INSTRUCTION: Show all lines holding the string "scene".

MATERIAL:
#####
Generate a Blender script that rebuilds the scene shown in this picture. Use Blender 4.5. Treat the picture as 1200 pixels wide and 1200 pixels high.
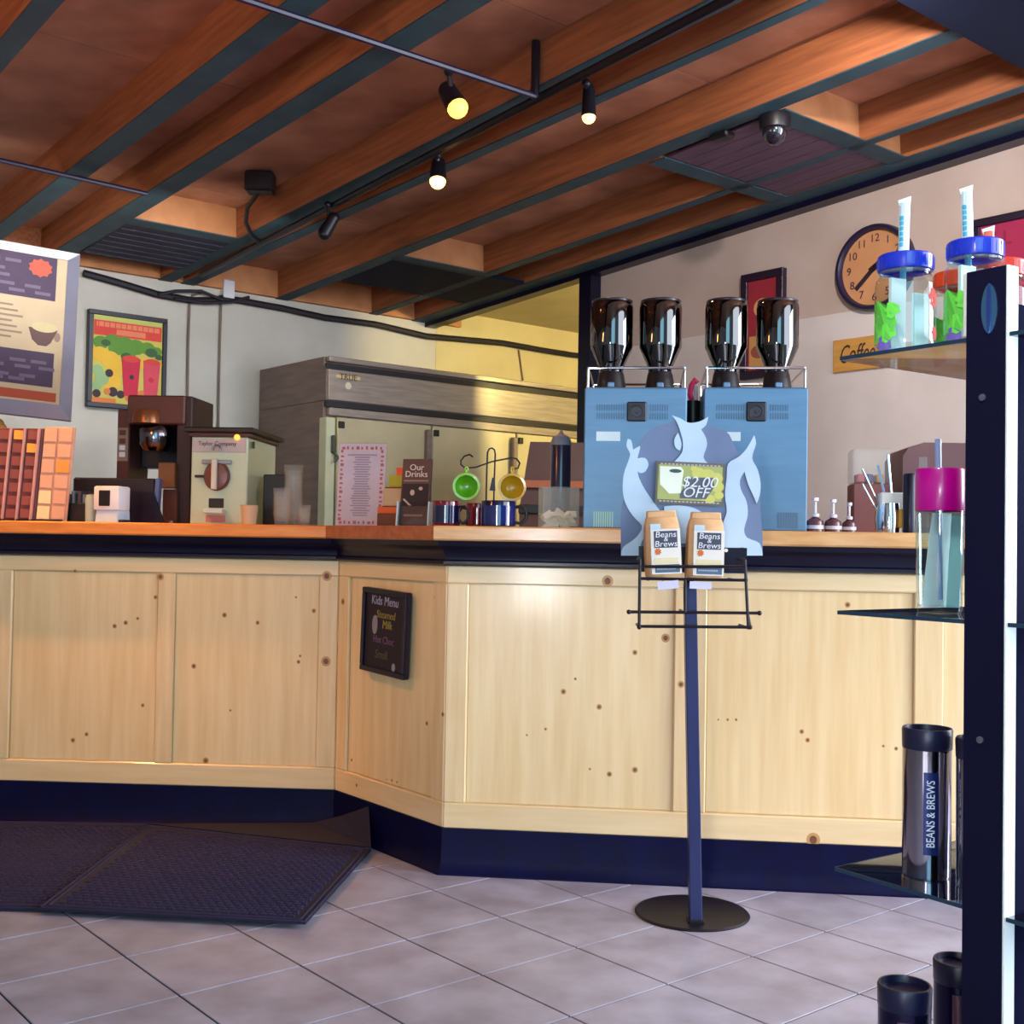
import bpy, bmesh, math, random
from mathutils import Vector as V, Matrix as MX
random.seed(7)
R_ = math.radians
for o in list(bpy.data.objects): bpy.data.objects.remove(o)
SC = bpy.context.scene; COL = SC.collection
# ------------------------------------------------------------------ camera
F, PITCH, ROLL, H = 1387.35, .025028, .016765, 1.02
_r = V((1, 0, 0)); _w = V((0, math.cos(PITCH), math.sin(PITCH))); _u = _r.cross(_w)
RT = _r * math.cos(ROLL) + _u * math.sin(ROLL); UP = -_r * math.sin(ROLL) + _u * math.cos(ROLL)
EYE = V((0, 0, H))
cam = bpy.data.objects.new('camera', bpy.data.cameras.new('camera')); COL.objects.link(cam)
cam.data.sensor_width = 36; cam.data.lens = 36 * F / 1200; cam.data.clip_start = .05
cam.matrix_world = MX(((RT.x, UP.x, -_w.x, 0), (RT.y, UP.y, -_w.y, 0), (RT.z, UP.z, -_w.z, H), (0, 0, 0, 1)))
SC.camera = cam
SC.view_settings.view_transform = 'Standard'; SC.view_settings.look = 'None'
SC.view_settings.exposure = -0.13; SC.view_settings.gamma = 1; SC.view_settings.use_curve_mapping = False
SC.cycles.use_denoising = True; SC.cycles.max_bounces = 8; SC.cycles.transparent_max_bounces = 16
SC.cycles.sample_clamp_indirect = 4
# ------------------------------------------------------------------ pixel <-> place helpers
def ray(x, y): return RT * ((x - 600) / F) - UP * ((y - 600) / F) + _w
def hitz(x, y, z):
    v = ray(x, y); return EYE + v * ((z - H) / v.z)
def hitp(x, y, P, n):
    v = ray(x, y); return EYE + v * ((P - EYE).dot(n) / v.dot(n))
def at(x, y, d): return hitp(x, y, V((0, d, 0)), V((0, 1, 0)))
def fr(p, a): return MX.Translation(V((p[0], p[1], p[2] if len(p) > 2 else 0))) @ MX.Rotation(a, 4, 'Z')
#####
TASK ANSWER:
Generate a Blender script that rebuilds the scene shown in this picture. Use Blender 4.5. Treat the picture as 1200 pixels wide and 1200 pixels high.
SC = bpy.context.scene; COL = SC.collection